## PROVIDED RECORDS:
· · ·

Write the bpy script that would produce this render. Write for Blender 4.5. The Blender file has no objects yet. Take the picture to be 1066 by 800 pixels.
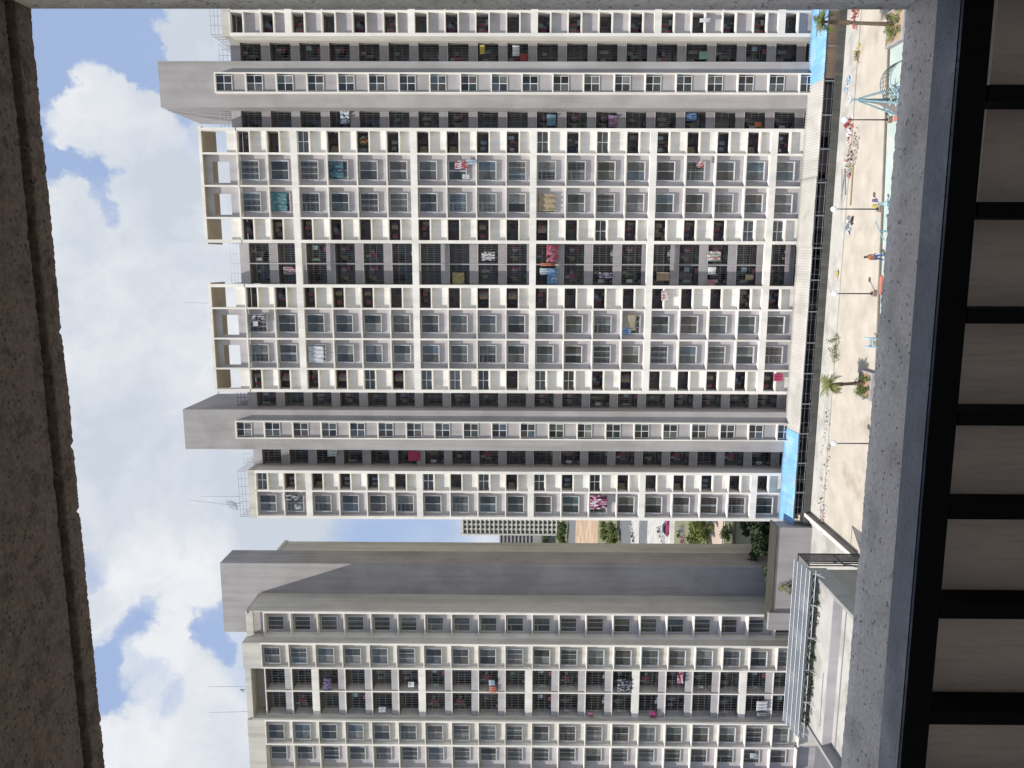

· · ·

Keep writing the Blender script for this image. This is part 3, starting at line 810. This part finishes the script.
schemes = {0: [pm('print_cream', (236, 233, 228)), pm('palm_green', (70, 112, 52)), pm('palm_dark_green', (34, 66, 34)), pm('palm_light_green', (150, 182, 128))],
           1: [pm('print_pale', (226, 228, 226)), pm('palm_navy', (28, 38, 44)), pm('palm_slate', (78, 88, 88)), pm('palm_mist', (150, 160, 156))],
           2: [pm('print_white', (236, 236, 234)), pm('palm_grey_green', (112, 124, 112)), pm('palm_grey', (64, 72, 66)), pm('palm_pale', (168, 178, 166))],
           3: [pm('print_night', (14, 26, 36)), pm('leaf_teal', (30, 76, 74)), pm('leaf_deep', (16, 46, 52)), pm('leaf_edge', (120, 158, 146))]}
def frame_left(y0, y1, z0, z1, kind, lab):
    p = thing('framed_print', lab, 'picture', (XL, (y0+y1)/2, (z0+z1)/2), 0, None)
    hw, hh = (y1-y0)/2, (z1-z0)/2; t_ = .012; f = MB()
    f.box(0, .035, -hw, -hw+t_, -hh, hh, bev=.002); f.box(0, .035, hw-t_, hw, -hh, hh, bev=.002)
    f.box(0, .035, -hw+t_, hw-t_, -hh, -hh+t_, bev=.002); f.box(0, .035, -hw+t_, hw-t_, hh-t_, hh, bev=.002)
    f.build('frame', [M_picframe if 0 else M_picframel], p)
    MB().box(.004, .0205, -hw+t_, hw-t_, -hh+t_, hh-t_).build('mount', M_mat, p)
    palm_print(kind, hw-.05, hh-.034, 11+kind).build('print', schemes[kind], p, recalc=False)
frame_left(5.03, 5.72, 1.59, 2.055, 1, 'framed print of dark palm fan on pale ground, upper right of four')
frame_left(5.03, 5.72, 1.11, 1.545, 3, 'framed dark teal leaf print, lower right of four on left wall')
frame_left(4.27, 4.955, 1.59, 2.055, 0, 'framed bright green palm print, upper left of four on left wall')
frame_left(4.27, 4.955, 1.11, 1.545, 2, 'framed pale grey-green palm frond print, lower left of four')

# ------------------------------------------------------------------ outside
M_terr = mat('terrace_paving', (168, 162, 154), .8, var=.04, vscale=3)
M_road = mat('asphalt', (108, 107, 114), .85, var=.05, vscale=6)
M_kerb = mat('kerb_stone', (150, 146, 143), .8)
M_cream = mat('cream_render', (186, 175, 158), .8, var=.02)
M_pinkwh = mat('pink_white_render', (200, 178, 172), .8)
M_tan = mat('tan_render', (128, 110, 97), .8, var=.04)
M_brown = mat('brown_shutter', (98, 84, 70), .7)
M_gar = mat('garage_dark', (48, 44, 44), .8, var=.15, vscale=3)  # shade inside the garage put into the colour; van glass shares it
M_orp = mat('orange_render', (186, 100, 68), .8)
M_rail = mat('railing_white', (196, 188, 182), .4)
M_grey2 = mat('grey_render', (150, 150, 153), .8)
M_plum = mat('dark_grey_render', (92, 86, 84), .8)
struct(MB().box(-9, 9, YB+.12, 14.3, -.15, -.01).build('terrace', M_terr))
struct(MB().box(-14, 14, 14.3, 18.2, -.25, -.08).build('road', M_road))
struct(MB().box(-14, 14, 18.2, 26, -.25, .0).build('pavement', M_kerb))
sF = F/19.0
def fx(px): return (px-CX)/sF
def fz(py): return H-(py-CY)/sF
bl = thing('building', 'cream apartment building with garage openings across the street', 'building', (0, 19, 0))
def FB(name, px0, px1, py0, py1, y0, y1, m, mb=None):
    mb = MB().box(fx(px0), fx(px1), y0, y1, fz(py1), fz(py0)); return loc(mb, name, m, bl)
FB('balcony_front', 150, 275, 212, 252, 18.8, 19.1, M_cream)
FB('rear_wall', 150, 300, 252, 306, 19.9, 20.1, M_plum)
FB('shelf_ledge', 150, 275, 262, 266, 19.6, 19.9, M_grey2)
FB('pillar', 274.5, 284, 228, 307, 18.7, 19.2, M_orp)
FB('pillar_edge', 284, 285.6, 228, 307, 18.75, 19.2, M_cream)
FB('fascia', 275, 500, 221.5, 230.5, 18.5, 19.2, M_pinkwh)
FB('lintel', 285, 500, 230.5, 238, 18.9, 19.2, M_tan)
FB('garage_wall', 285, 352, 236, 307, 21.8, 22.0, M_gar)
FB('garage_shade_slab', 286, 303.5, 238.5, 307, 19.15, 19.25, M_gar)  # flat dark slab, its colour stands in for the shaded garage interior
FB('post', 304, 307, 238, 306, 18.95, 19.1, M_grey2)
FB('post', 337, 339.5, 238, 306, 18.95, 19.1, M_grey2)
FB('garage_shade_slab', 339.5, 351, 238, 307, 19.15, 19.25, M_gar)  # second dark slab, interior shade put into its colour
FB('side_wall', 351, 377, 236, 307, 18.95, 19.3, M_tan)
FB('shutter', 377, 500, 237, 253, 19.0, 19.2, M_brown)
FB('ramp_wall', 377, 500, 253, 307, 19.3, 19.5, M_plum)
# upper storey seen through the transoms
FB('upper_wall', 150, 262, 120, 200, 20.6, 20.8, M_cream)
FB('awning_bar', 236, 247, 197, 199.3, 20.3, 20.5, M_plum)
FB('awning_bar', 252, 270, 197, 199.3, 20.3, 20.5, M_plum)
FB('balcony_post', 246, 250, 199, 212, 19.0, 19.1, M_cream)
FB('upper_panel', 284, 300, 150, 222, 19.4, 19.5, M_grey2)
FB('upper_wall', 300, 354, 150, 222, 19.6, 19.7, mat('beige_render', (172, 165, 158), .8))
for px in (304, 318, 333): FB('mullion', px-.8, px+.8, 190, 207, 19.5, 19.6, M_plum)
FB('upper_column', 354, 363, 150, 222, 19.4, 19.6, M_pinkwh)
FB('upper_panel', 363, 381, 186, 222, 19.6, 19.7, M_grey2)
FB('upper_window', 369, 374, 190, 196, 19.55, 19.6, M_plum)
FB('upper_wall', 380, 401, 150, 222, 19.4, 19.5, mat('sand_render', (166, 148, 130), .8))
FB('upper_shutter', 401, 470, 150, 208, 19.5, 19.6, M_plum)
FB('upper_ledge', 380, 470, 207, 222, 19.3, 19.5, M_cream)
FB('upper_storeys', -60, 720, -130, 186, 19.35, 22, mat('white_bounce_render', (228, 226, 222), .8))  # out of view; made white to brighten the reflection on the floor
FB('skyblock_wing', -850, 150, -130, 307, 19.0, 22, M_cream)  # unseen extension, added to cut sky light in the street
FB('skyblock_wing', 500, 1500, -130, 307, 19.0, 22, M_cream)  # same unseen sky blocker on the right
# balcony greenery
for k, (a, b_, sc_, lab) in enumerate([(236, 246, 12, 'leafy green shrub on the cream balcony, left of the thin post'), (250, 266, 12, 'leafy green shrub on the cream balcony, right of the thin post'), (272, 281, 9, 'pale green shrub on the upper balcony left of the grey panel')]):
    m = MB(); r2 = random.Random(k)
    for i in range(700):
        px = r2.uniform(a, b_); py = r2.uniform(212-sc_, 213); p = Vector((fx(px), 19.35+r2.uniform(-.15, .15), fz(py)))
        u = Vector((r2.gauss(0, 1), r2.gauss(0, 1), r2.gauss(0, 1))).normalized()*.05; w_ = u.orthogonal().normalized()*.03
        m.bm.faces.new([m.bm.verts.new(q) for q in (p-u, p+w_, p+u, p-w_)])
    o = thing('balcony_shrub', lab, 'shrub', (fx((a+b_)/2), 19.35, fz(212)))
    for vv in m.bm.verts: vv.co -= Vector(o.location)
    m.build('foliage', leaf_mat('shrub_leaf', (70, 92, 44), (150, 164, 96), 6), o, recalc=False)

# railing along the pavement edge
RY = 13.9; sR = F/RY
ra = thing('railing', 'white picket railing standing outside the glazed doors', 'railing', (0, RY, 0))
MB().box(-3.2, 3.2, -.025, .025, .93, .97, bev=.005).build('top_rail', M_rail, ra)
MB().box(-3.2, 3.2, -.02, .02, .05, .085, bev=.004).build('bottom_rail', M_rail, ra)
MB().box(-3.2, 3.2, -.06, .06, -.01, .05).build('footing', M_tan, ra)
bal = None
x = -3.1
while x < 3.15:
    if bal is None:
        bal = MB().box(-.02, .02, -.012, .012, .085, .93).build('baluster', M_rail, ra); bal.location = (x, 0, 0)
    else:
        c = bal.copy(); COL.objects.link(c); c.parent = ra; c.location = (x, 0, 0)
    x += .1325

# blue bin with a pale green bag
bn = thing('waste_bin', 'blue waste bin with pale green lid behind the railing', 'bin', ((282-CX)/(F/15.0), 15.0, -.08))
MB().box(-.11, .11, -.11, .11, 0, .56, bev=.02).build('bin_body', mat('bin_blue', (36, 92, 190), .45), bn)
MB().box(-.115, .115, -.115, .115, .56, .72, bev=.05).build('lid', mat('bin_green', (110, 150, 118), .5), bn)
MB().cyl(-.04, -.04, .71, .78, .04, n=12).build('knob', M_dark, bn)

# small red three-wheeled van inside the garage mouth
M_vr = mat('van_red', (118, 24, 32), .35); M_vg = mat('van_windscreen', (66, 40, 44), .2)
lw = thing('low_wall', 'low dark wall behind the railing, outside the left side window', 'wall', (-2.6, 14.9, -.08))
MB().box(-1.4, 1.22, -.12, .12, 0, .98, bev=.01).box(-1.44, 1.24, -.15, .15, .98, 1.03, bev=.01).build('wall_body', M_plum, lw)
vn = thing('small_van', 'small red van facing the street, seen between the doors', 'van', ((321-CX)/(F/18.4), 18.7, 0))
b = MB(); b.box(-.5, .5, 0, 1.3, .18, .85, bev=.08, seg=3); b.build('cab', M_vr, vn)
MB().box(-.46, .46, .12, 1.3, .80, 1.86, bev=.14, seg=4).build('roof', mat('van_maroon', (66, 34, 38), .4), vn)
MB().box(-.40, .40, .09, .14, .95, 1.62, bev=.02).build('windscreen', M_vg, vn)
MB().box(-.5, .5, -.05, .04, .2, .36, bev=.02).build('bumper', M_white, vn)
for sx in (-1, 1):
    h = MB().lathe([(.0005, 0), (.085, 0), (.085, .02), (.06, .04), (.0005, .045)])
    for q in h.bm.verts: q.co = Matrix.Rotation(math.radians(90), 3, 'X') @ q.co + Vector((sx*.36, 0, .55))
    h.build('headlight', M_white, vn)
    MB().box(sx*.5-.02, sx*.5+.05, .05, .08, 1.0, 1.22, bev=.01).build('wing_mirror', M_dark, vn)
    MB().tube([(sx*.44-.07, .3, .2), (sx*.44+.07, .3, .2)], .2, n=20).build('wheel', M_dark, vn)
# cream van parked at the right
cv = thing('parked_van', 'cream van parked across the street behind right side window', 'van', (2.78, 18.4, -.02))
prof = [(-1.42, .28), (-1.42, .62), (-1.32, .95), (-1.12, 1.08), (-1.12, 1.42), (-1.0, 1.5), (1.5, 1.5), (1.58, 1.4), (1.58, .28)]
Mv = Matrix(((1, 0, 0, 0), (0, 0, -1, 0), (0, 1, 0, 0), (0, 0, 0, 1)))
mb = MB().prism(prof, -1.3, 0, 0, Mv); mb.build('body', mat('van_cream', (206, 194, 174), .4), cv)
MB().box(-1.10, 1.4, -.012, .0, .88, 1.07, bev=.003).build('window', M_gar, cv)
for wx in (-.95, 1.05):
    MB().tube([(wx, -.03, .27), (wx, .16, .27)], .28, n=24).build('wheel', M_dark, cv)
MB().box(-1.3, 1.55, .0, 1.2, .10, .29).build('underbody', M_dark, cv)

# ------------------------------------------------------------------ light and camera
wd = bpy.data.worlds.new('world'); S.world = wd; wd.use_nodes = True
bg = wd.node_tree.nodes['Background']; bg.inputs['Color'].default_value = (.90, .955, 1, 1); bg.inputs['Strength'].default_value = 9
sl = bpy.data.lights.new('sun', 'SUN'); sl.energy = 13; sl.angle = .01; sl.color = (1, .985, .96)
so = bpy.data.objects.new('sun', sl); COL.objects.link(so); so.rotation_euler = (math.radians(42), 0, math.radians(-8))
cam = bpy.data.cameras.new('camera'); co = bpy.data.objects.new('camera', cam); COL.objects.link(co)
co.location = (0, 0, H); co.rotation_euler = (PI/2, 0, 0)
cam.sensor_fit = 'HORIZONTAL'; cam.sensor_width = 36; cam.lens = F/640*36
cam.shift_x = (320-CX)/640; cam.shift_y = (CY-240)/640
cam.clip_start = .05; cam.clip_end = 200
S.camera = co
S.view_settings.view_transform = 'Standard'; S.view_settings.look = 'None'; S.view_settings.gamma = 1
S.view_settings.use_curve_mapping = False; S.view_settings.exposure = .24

· · ·

## EXERCISE TASK:
Copy out all lines where the word "this" appears.

## COMPLETED EXERCISE:
Write the bpy script that would produce this render. Write for Blender 4.5. The Blender file has no objects yet. Take the picture to be 1066 by 800 pixels.
Keep writing the Blender script for this image. This is part 3, starting at line 810. This part finishes the script.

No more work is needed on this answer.